Marc’s defense is an oblique retelling of Moon Knight’s origin story, one that Moon Knight has resisted telling in full until it’s relevant — which is admirable, if a bit frustrating. It’s also, unfortunately, the origin story of Marc’s relationship with Layla, as he wanted to tell her what happened but couldn’t, striking up a friendship and marriage out of his guilty conscience. Layla is furious to learn this, but their confrontation gives Harrow and his men enough time to catch up with, and shoot, Marc. He doesn’t die, but instead wakes up sedated in a psychiatric institution.
This last twist is the episode’s most exciting, but also most suspect. To those unaware of Moon Knight’s comic book history, the shift to an asylum might read as the series embracing a shopworn trope. TV characters being thrown into mental institutions for shock value goes back to the days of Buffy the Vampire Slayer and beyond. It’s an arresting visual that preys on both common fears and the social stigmatization of mental illness, and is usually wrapped up at the end of an episode, or perhaps a two-parter.

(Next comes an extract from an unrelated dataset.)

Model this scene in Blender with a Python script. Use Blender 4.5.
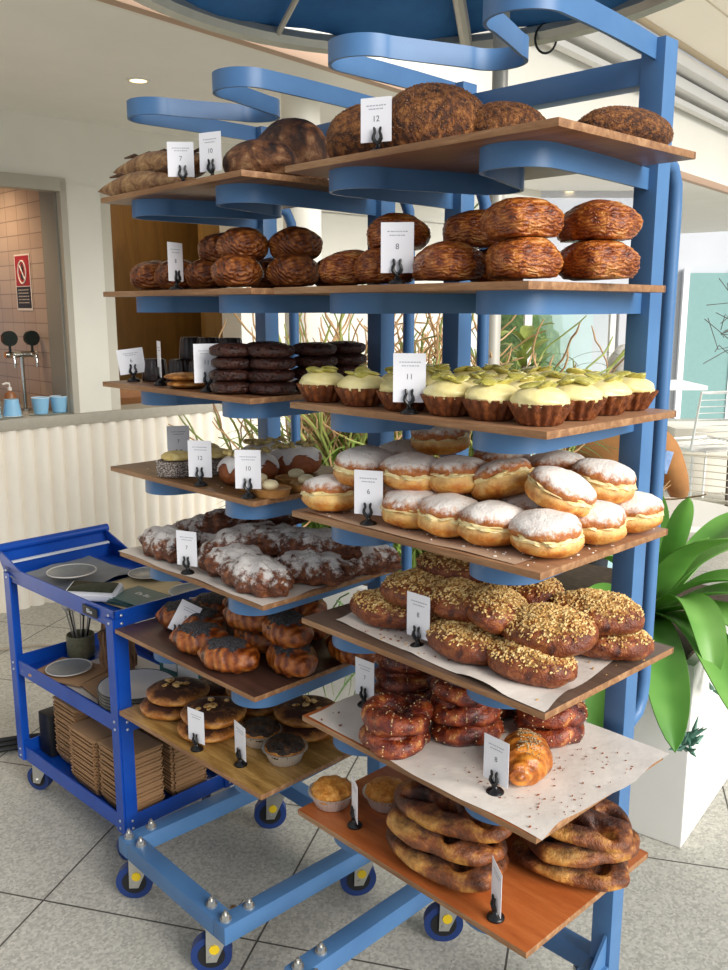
import bpy, bmesh, math, random
from mathutils import Vector, Matrix, noise
PI=math.pi
for o in list(bpy.data.objects): bpy.data.objects.remove(o)
SC=bpy.context.scene
COL=SC.collection
# ---------------- camera, sky, sun, exposure ----------------
HC=1.5274
cam=bpy.data.cameras.new('camera'); camo=bpy.data.objects.new('camera',cam); COL.objects.link(camo)
camo.location=(0,0,HC); camo.rotation_euler=(PI/2-0.1968,0,0)
cam.sensor_fit='VERTICAL'; cam.sensor_height=36; cam.sensor_width=27; cam.lens=36*887/970
cam.clip_end=100
SC.camera=camo
w=bpy.data.worlds.new('sky'); SC.world=w; w.use_nodes=True
bg=w.node_tree.nodes['Background']; bg.inputs[0].default_value=(.80,.88,1,1); bg.inputs[1].default_value=.56
def light(name,kind,loc,rot,energy,color=(1,1,1),**kw):
    l=bpy.data.lights.new(name,kind); l.energy=energy; l.color=color
    for k,v in kw.items(): setattr(l,k,v)
    o=bpy.data.objects.new(name,l); COL.objects.link(o); o.location=loc; o.rotation_euler=rot; return o
def aim(o,t): o.rotation_euler=(Vector(t)-o.location).to_track_quat('-Z','Y').to_euler()
sun=light('daylight_sun','SUN',(5.5,-3.4,4.6),(0,0,0),5.0,(1,.965,.91),angle=math.radians(42)); aim(sun,(.3,1.6,1.2))
SC.view_settings.view_transform='Standard'; SC.view_settings.look='None'; SC.view_settings.gamma=1
SC.view_settings.exposure=0.05; SC.view_settings.use_curve_mapping=False

# ---------------- helpers ----------------
def lin(h):
    if isinstance(h,str):
        h=h.lstrip('#'); c=[int(h[i:i+2],16)/255 for i in (0,2,4)]
    else: c=h
    return tuple((x/12.92 if x<=.04045 else ((x+.055)/1.055)**2.4) for x in c)+(1,)
class N:
    def __init__(s,name):
        s.m=bpy.data.materials.new(name); s.m.use_nodes=True; s.t=s.m.node_tree; s.b=s.t.nodes['Principled BSDF']; s.out=s.t.nodes['Material Output']
        s.tc=None
    def n(s,t,**kw):
        x=s.t.nodes.new(t)
        for k,v in kw.items():
            if k in x.inputs: x.inputs[k].default_value=v
            else: setattr(x,k,v)
        return x
    def l(s,a,b): s.t.links.new(a,b)
    def co(s,which='Object'):
        if not s.tc: s.tc=s.n('ShaderNodeTexCoord')
        return s.tc.outputs[which]
    def noise(s,scale,detail=4,which='Object',rough=.55,vec=None,dist=0):
        x=s.n('ShaderNodeTexNoise'); x.inputs['Scale'].default_value=scale; x.inputs['Detail'].default_value=detail; x.inputs['Roughness'].default_value=rough; x.inputs['Distortion'].default_value=dist
        s.l(vec or s.co(which),x.inputs['Vector']); return x.outputs[0]
    def ramp(s,fac,stops,interp='LINEAR'):
        r=s.n('ShaderNodeValToRGB'); cr=r.color_ramp; cr.interpolation=interp
        while len(cr.elements)<len(stops): cr.elements.new(.5)
        for e,(p,c) in zip(cr.elements,stops): e.position=p; e.color=lin(c) if not isinstance(c,(int,float)) else (c,c,c,1)
        s.l(fac,r.inputs[0]); return r.outputs[0]
    def mix(s,f,a,b):
        x=s.n('ShaderNodeMix',data_type='RGBA')
        for sock,v in ((x.inputs[0],f),(x.inputs[6],a),(x.inputs[7],b)):
            if isinstance(v,(int,float)): sock.default_value=v
            elif isinstance(v,str): sock.default_value=lin(v)
            else: s.l(v,sock)
        return x.outputs[2]
    def math(s,op,a,b=None,c=None):
        x=s.n('ShaderNodeMath',operation=op)
        for i,v in enumerate((a,b,c)):
            if v is None: continue
            if isinstance(v,(int,float)): x.inputs[i].default_value=v
            else: s.l(v,x.inputs[i])
        return x.outputs[0]
    def bump(s,h,strength=.3,dist=.01,prev=None):
        x=s.n('ShaderNodeBump'); x.inputs['Strength'].default_value=strength; x.inputs['Distance'].default_value=dist
        s.l(h,x.inputs['Height'])
        if prev: s.l(prev,x.inputs['Normal'])
        s.l(x.outputs[0],s.b.inputs['Normal']); return x.outputs[0]
    def set(s,color=None,rough=.5,metal=0,**kw):
        if color is not None:
            if isinstance(color,(str,tuple)): s.b.inputs['Base Color'].default_value=lin(color)
            else: s.l(color,s.b.inputs['Base Color'])
        if isinstance(rough,(int,float)): s.b.inputs['Roughness'].default_value=rough
        else: s.l(rough,s.b.inputs['Roughness'])
        s.b.inputs['Metallic'].default_value=metal
        for k,v in kw.items(): s.b.inputs[k.replace('_',' ')].default_value=v
        return s.m
def plain(name,c,rough=.5,metal=0,var=.0,bump=0,scale=20,**kw):
    n=N(name)
    if var:
        x=n.noise(scale,4); h=lin(c)
        col=n.ramp(x,[(.3,0),(.7,0)]); 
        r=n.t.nodes[-1].color_ramp
        r.elements[0].color=tuple(v*(1-var) for v in h[:3])+(1,); r.elements[1].color=tuple(min(1,v*(1+var)) for v in h[:3])+(1,)
        n.set(col,rough,metal,**kw)
    else: n.set(c,rough,metal,**kw)
    if bump: n.bump(n.noise(scale*3,5),bump,.004)
    return n.m
MM={}
def M(name,f=None):
    if name not in MM: MM[name]=f()
    return MM[name]

class G:
    def __init__(s): s.bm=bmesh.new()
    def box(s,c,d,R=None,bev=0):
        b=bmesh.new(); bmesh.ops.create_cube(b,size=1)
        for v in b.verts: v.co=Vector((v.co.x*d[0],v.co.y*d[1],v.co.z*d[2]))
        if bev: bmesh.ops.bevel(b,geom=b.edges[:],offset=bev,segments=2,affect='EDGES',profile=.6)
        M_=Matrix.Translation(Vector(c))@(R.to_4x4() if R else Matrix())
        b.transform(M_); s.merge(b); return s
    def merge(s,b):
        me=bpy.data.meshes.new('t'); b.to_mesh(me); b.free(); s.bm.from_mesh(me); bpy.data.meshes.remove(me)
    def poly(s,pts,th=None,axis=(0,0,1)):
        vs=[s.bm.verts.new(p) for p in pts]; f=s.bm.faces.new(vs)
        if th:
            a=Vector(axis)*th; vs2=[s.bm.verts.new(Vector(p)+a) for p in pts]; s.bm.faces.new(vs2[::-1])
            n=len(pts)
            for i in range(n): s.bm.faces.new((vs[i],vs2[i],vs2[(i+1)%n],vs[(i+1)%n]))
        return s
    def tube(s,pts,r,n=8,closed=False,caps=True,flat=1):
        pts=[Vector(p) for p in pts]; m=len(pts); rs=r if isinstance(r,(list,tuple)) else [r]*m
        rings=[]; up=None
        for i,p in enumerate(pts):
            t=(pts[(i+1)%m]-pts[i-1]) if closed else (pts[min(i+1,m-1)]-pts[max(i-1,0)])
            t.normalize()
            if up is None:
                up=Vector((0,0,1)) if abs(t.z)<.9 else Vector((1,0,0))
            x=t.cross(up).normalized(); up=x.cross(t).normalized()
            rings.append([s.bm.verts.new(p+(x*math.cos(2*PI*k/n)+up*math.sin(2*PI*k/n)*flat)*rs[i]) for k in range(n)])
        for i in range(m if closed else m-1):
            a,b=rings[i],rings[(i+1)%m]
            for k in range(n): s.bm.faces.new((a[k],a[(k+1)%n],b[(k+1)%n],b[k]))
        if caps and not closed:
            s.bm.faces.new(rings[0][::-1]); s.bm.faces.new(rings[-1])
        return s
    def cyl(s,a,b,r,r2=None,n=20): return s.tube([a,b],[r,r if r2 is None else r2],n)
    def lathe(s,prof,n=32,c=(0,0,0),mod=None,cap=True):
        c=Vector(c); rings=[]
        for j,(r,z) in enumerate(prof):
            rings.append([s.bm.verts.new(c+Vector((math.cos(2*PI*k/n),math.sin(2*PI*k/n),0))*max(r,1e-4)*(mod(2*PI*k/n,j) if mod else 1)+Vector((0,0,z))) for k in range(n)])
        for a,b in zip(rings,rings[1:]):
            for k in range(n): s.bm.faces.new((a[k],a[(k+1)%n],b[(k+1)%n],b[k]))
        if cap:
            s.bm.faces.new(rings[0][::-1]); s.bm.faces.new(rings[-1])
        return s
    def blob(s,c,d,sub=4,fn=None,R=None,flat=0.0):
        b=bmesh.new(); bmesh.ops.create_icosphere(b,subdivisions=sub,radius=1)
        for v in b.verts:
            p=v.co.copy()
            if flat and p.z<-flat: p.z=-flat+(p.z+flat)*.12
            if fn: p=fn(p)
            v.co=Vector((p.x*d[0],p.y*d[1],p.z*d[2]))
        b.transform(Matrix.Translation(Vector(c))@(R.to_4x4() if R else Matrix())); s.merge(b); return s
    def ribbon(s,path,th,z0,z1):
        n=len(path); L=[];Rr=[]
        for i in range(n):
            t=(Vector(path[min(i+1,n-1)])-Vector(path[max(i-1,0)])).normalized(); nn=Vector((-t.y,t.x))*th/2
            p=Vector(path[i]); L.append(p+nn); Rr.append(p-nn)
        V=[[s.bm.verts.new((q.x,q.y,z)) for q,z in ((L[i],z0),(L[i],z1),(Rr[i],z1),(Rr[i],z0))] for i in range(n)]
        for a,b in zip(V,V[1:]):
            for k in range(4): s.bm.faces.new((a[k],a[(k+1)%4],b[(k+1)%4],b[k]))
        s.bm.faces.new(V[0][::-1]); s.bm.faces.new(V[-1]); return s
    def grid(s,fn,nu,nv,th=0):
        V=[[s.bm.verts.new(fn(i/nu,j/nv)) for j in range(nv+1)] for i in range(nu+1)]
        for i in range(nu):
            for j in range(nv): s.bm.faces.new((V[i][j],V[i+1][j],V[i+1][j+1],V[i][j+1]))
        if th:
            s.bm.normal_update(); r=bmesh.ops.solidify(s.bm,geom=s.bm.faces[:],thickness=th)
        return s
    def obj(s,name,mat,parent=None,loc=(0,0,0),rot=(0,0,0),sharp=38,flat=False):
        bmesh.ops.recalc_face_normals(s.bm,faces=s.bm.faces[:])
        me=bpy.data.meshes.new(name)
        for f in s.bm.faces: f.smooth=not flat
        if not flat:
            for e in s.bm.edges:
                if len(e.link_faces)==2 and e.calc_face_angle(0)>math.radians(sharp): e.smooth=False
        s.bm.to_mesh(me); s.bm.free(); me.materials.append(mat)
        o=bpy.data.objects.new(name,me); COL.objects.link(o); o.parent=parent; o.location=loc; o.rotation_euler=rot
        return o
def tag(o,label=None,cat=None,group=None,kind=None):
    if label: o['label']=label
    if cat: o['category']=cat
    if group: o['group']=group
    if kind: o['kind']=kind
    return o
def thing(name,label,cat,loc=(0,0,0),rot=0,group=None):
    o=bpy.data.objects.new(name,None); COL.objects.link(o); o.location=loc
    o.rotation_euler=rot if isinstance(rot,tuple) else (0,0,rot); o.empty_display_size=.05
    return tag(o,label,cat,group)
def dup(root,loc,rot,label,group=None,scale=None):
    r=root.copy(); COL.objects.link(r); r.location=loc; r.rotation_euler=rot if isinstance(rot,tuple) else (0,0,rot)
    if scale: r.scale=scale
    r['label']=label
    if group: r['group']=group
    for ch in list(root.children):
        c=ch.copy(); COL.objects.link(c); c.parent=r
        for g in ch.children:
            d=g.copy(); COL.objects.link(d); d.parent=c
    return r
def struct(o): o['kind']='structure'; return o
def rotz(a): return Matrix.Rotation(a,3,'Z')
def nz(p,s,seed=0): return noise.noise(Vector((p[0]*s+seed*7.3,p[1]*s-seed*3.1,p[2]*s+seed*1.7)))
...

Moon Knight, however, has more reason than most to go here. For the first half of the series, Moon Knight has been reluctant to tip its hand towards any one influence. Deep-cut characters abound (last week’s antiquities collector, Anton Mogart, is better known in Marvel Comics as the masked thief Midnight Man) and series mainstays like Layla and Arthur Harrow (hell, even Steven Grant) are thoroughly transformed in this incarnation, giving Moon Knight its own unique texture. The series is not too steeped in the MCU, and not too beholden to comics lore. This is a strength that makes it potentially the most accessible MCU endeavor in some time, which makes its loose plotting and odd pacing all the more frustrating. But when Marc Spector wakes up in an asylum? It’s the sort of scene you can, like Leonardo DiCaprio in Once Upon A Time in Hollywood, finally sit up and point to an individual comic book story for.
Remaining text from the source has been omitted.